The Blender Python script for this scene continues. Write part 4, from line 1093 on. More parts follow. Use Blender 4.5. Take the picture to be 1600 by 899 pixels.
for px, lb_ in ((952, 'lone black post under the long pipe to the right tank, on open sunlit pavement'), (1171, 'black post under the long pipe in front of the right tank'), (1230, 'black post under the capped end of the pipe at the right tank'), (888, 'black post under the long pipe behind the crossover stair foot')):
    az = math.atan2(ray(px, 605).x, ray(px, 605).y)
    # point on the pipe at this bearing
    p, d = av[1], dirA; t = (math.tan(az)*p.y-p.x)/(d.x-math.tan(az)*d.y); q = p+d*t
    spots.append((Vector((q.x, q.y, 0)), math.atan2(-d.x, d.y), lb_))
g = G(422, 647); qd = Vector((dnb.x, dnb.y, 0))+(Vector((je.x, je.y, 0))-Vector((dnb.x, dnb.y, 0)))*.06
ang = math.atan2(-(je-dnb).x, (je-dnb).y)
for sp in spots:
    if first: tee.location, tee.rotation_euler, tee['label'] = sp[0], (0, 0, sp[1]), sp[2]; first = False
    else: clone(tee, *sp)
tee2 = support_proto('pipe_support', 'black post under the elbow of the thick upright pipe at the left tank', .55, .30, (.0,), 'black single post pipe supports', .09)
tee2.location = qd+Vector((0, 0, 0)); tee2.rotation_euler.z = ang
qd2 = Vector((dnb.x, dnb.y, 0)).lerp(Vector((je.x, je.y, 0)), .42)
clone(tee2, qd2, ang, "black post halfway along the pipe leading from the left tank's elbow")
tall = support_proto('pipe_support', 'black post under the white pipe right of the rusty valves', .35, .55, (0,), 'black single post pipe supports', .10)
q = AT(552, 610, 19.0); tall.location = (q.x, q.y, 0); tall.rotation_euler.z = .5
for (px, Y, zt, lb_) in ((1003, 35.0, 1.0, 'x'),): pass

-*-

● **Objective**:
All of the data shown above must be copied exactly.

● **Solution to the problem**:
The Blender Python script for this scene continues. Write part 4, from line 1093 on. More parts follow. Use Blender 4.5. Take the picture to be 1600 by 899 pixels.
for px, lb_ in ((952, 'lone black post under the long pipe to the right tank, on open sunlit pavement'), (1171, 'black post under the long pipe in front of the right tank'), (1230, 'black post under the capped end of the pipe at the right tank'), (888, 'black post under the long pipe behind the crossover stair foot')):
    az = math.atan2(ray(px, 605).x, ray(px, 605).y)
    # point on the pipe at this bearing
    p, d = av[1], dirA; t = (math.tan(az)*p.y-p.x)/(d.x-math.tan(az)*d.y); q = p+d*t
    spots.append((Vector((q.x, q.y, 0)), math.atan2(-d.x, d.y), lb_))
g = G(422, 647); qd = Vector((dnb.x, dnb.y, 0))+(Vector((je.x, je.y, 0))-Vector((dnb.x, dnb.y, 0)))*.06
ang = math.atan2(-(je-dnb).x, (je-dnb).y)
for sp in spots:
    if first: tee.location, tee.rotation_euler, tee['label'] = sp[0], (0, 0, sp[1]), sp[2]; first = False
    else: clone(tee, *sp)
tee2 = support_proto('pipe_support', 'black post under the elbow of the thick upright pipe at the left tank', .55, .30, (.0,), 'black single post pipe supports', .09)
tee2.location = qd+Vector((0, 0, 0)); tee2.rotation_euler.z = ang
qd2 = Vector((dnb.x, dnb.y, 0)).lerp(Vector((je.x, je.y, 0)), .42)
clone(tee2, qd2, ang, "black post halfway along the pipe leading from the left tank's elbow")
tall = support_proto('pipe_support', 'black post under the white pipe right of the rusty valves', .35, .55, (0,), 'black single post pipe supports', .10)
q = AT(552, 610, 19.0); tall.location = (q.x, q.y, 0); tall.rotation_euler.z = .5
for (px, Y, zt, lb_) in ((1003, 35.0, 1.0, 'x'),): pass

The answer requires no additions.